Dans un travail documentaire sur la mémoire du théâtre de Vidy, Stefan Kaegi met en effet l’expérience du spectateur au cœur de son projet artistique. Puisque la situation impose l’arrêt des représentations réelles, la déambulation individuelle de ce spectateur-témoin permet de garder le théâtre vivant, en assurant un lien, même indirect, entre spectateurs et intervenants. Le témoin entre dans les méandres du théâtre aujourd’hui déserté, dans des lieux habituellement interdits et bourdonnant d’activité. Il est guidé par les voix préenregistrées d’experts : techniciens, artistes, universitaires, qu’il ne voit jamais. Il découvre, dans une atmosphère fantomatique, l’aspect concret de la pratique théâtrale, les poulies, la « servante », les costumes. Dans la régie, un technicien ayant travaillé dans ce lieu depuis trente ans explique ainsi les mécanismes qui permettent de montrer une chute de neige pour « faire croire à un vrai hiver ». François Ansermet, psychanalyste et professeur de pédopsychiatrie, parle, en tant que spectateur de théâtre, des dépôts de machineries, des objets qui sont gardés dans les dessous de la salle, comme de « traces », qui s’inscrivent dans « la lumière de la mémoire ». Il établit également une analogie entre les « dessous de la scène », inaccessibles, et notre inconscient, auquel nous n’avons pas accès. En entendant les voix des intervenants, qui livrent chacun leur angle d’approche, l’invité est amené à interroger son propre lien avec le théâtre.  Ayant un accès privilégié aux espaces cachés, nous pouvons ressentir un sentiment de curiosité satisfaite, particulièrement lorsque la déambulation prend un tour presque merveilleux : en entrant dans la « possible impossible » armoire du bureau de la costumière, on pousse une porte cachée, qui donne sur le grand local des accessoires, « le royaume des objets inanimés ». Ce changement d’échelle pourrait résumer le projet artistique : dans l’angle mort du spectateur habituel s’étend un monde théâtral bien plus vaste que le plateau, de même que l’armoire contient le monde plus étendu des accessoires.

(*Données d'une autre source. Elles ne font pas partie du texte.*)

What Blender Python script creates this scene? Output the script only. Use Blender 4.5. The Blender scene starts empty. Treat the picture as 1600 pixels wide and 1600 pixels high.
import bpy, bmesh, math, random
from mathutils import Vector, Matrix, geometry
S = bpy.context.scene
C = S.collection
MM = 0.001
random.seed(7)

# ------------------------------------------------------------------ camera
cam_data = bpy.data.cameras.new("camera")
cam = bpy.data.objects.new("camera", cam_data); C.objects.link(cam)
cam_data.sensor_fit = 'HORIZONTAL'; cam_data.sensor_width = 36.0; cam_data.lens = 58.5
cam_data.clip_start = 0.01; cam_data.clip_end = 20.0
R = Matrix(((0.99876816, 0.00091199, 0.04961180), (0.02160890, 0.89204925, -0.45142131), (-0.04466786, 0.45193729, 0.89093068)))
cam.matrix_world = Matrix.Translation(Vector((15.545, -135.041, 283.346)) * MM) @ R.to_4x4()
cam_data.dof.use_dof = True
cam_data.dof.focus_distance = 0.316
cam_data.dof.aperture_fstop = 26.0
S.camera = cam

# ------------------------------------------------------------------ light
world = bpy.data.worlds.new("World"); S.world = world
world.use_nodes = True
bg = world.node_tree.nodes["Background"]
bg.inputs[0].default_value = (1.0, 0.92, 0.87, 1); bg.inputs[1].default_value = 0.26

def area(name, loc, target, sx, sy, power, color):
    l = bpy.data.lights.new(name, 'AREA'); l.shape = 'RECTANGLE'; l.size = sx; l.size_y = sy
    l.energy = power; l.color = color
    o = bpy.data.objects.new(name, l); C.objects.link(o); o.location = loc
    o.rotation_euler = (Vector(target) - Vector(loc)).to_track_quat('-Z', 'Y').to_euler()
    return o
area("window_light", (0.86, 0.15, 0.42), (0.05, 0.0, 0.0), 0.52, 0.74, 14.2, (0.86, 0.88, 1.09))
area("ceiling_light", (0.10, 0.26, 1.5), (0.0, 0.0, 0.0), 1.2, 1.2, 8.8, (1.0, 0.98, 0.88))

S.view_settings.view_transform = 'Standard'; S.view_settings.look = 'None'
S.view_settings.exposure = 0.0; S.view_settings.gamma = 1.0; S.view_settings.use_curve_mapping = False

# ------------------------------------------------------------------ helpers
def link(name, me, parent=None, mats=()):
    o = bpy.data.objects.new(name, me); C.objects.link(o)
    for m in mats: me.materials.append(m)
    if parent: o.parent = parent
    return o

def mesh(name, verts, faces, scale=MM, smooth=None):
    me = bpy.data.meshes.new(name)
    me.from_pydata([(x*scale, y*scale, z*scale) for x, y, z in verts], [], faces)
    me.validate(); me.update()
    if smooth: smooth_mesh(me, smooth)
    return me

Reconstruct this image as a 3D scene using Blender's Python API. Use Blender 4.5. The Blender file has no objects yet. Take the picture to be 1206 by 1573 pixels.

L’expérience du spectateur-témoin l’amène parfois à se mettre directement dans la situation des intervenants du théâtre. Dans la cuisine, alors que son visage se reflète dans un miroir, la voix s’interroge : « Combien de techniciens et de comédiens se sont regardés dans ce miroir ? ». Lorsqu’il se tient sur le plateau, la voix lui intime de regarder vers la salle, qu’il ne voit pas à cause du projecteur braqué sur lui. Il se met alors dans la peau d’un comédien le temps d’un regard vers la salle, avant que la lumière du projecteur ne s’estompe et que les sièges n’apparaissent dans son champ de vision. Même en visionnant la captation, nous sommes curieux de fixer la lumière aveuglante du projecteur sur scène. Puis la lumière s’éteint, et on entend la comédienne Yvette Théraulaz confier à propos des applaudissements : « C’est peut-être ce qui me manque le plus ». L’expérience du spectateur face à la lumière aveuglante nous amène à comprendre très concrètement que les comédiens et les spectateurs ne peuvent se voir mutuellement que lors des applaudissements, dans un moment par excellence impossible durant les fermetures liées à la pandémie. Alors que le Théâtre de Vidy s’absente de ce bâtiment, c’est la nécessité de préserver la mémoire du lieu et des expériences qui y furent associées qui donne un fil rouge au parcours de l’invité, amené à porter en lui ce qu’il observe, entend, et vit entre ces murs. Stefan Kaegi rend chacun dépositaire de cette mémoire du lieu et de ses fantômes, et, ce faisant, l’intègre à son tour dans la communauté du Théâtre de Vidy.